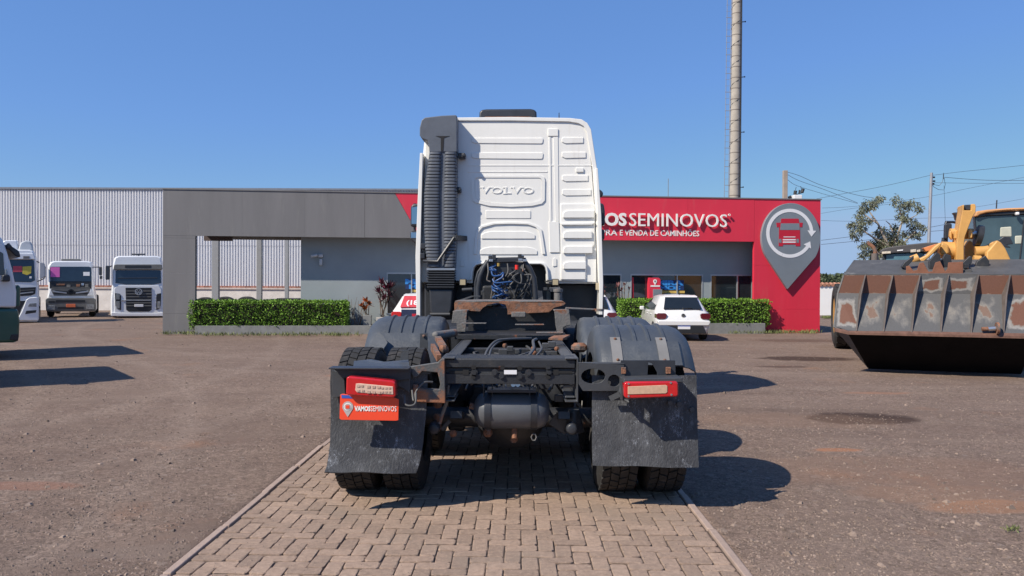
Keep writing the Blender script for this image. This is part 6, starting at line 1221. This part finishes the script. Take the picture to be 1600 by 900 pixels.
wcyl('cross_shaft', Z7(225, 680), Z7(410, 690), 1.75, .16, m_cat, 1.75); wcyl('cross_shaft', Z7(625, 705), Z7(780, 690), 1.75, .105, m_cat); wcyl('cross_shaft', Z7(605, 795), Z7(690, 800), 1.5, .085, m_cat); lp('lift_arm_gusset', [Z7(*p) for p in ((660, 665), (665, 635), (690, 630), (695, 650), (760, 625), (860, 575), (830, 620), (780, 670))], 1.75, .12, m_cat, .02)
lp('lift_arm', [Z7(*p) for p in ((755, 830), (765, 700), (800, 660), (885, 560), (935, 590), (985, 655), (1085, 870), (1085, 905), (740, 905))], 1.35, .16, m_cat, .03)
lp('arm_recess', [Z7(*p) for p in ((860, 865), (870, 800), (895, 790), (920, 805), (920, 865))], 1.335, .02, m_dark, .005)
lp('lift_arm', [Z7(*p) for p in ((-60, 850), (-20, 780), (60, 740), (150, 640), (215, 592), (245, 600), (220, 640), (130, 730), (60, 790), (-30, 850))], 1.3, .18, m_cat, .03); wcyl('tilt_ram', Z7(-120, 800), Z7(-40, 770), 1.3, .08, m_cat); lp('lift_arm', [Z7(*p) for p in ((215, 592), (260, 590), (330, 625), (330, 735), (240, 745), (215, 700))], 1.5, .3, m_cat, .05)
lp('orange_cover', [Z7(*p) for p in ((20, 655), (180, 605), (110, 690), (50, 695))], 1.5, .2, M('faded_orange_paint', (.55, .20, .07), .5), .01)
lp('boom_frame', [Z7(*p) for p in ((505, 825), (505, 640), (560, 560), (640, 610), (640, 760), (600, 830))], 2.1, .3, m_cat, .02)
lp('fender_lamp', [Z7(*p) for p in ((1085, 860), (1085, 840), (1160, 830), (1165, 860))], 1.9, .2, m_cat, .02)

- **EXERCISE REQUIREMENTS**
Keep every word of the data as it is when you write it out, but drop the pictures.

- **THE COMPLETED TASK**
Keep writing the Blender script for this image. This is part 6, starting at line 1221. This part finishes the script. Take the picture to be 1600 by 900 pixels.
wcyl('cross_shaft', Z7(225, 680), Z7(410, 690), 1.75, .16, m_cat, 1.75); wcyl('cross_shaft', Z7(625, 705), Z7(780, 690), 1.75, .105, m_cat); wcyl('cross_shaft', Z7(605, 795), Z7(690, 800), 1.5, .085, m_cat); lp('lift_arm_gusset', [Z7(*p) for p in ((660, 665), (665, 635), (690, 630), (695, 650), (760, 625), (860, 575), (830, 620), (780, 670))], 1.75, .12, m_cat, .02)
lp('lift_arm', [Z7(*p) for p in ((755, 830), (765, 700), (800, 660), (885, 560), (935, 590), (985, 655), (1085, 870), (1085, 905), (740, 905))], 1.35, .16, m_cat, .03)
lp('arm_recess', [Z7(*p) for p in ((860, 865), (870, 800), (895, 790), (920, 805), (920, 865))], 1.335, .02, m_dark, .005)
lp('lift_arm', [Z7(*p) for p in ((-60, 850), (-20, 780), (60, 740), (150, 640), (215, 592), (245, 600), (220, 640), (130, 730), (60, 790), (-30, 850))], 1.3, .18, m_cat, .03); wcyl('tilt_ram', Z7(-120, 800), Z7(-40, 770), 1.3, .08, m_cat); lp('lift_arm', [Z7(*p) for p in ((215, 592), (260, 590), (330, 625), (330, 735), (240, 745), (215, 700))], 1.5, .3, m_cat, .05)
lp('orange_cover', [Z7(*p) for p in ((20, 655), (180, 605), (110, 690), (50, 695))], 1.5, .2, M('faded_orange_paint', (.55, .20, .07), .5), .01)
lp('boom_frame', [Z7(*p) for p in ((505, 825), (505, 640), (560, 560), (640, 610), (640, 760), (600, 830))], 2.1, .3, m_cat, .02)
lp('fender_lamp', [Z7(*p) for p in ((1085, 860), (1085, 840), (1160, 830), (1165, 860))], 1.9, .2, m_cat, .02)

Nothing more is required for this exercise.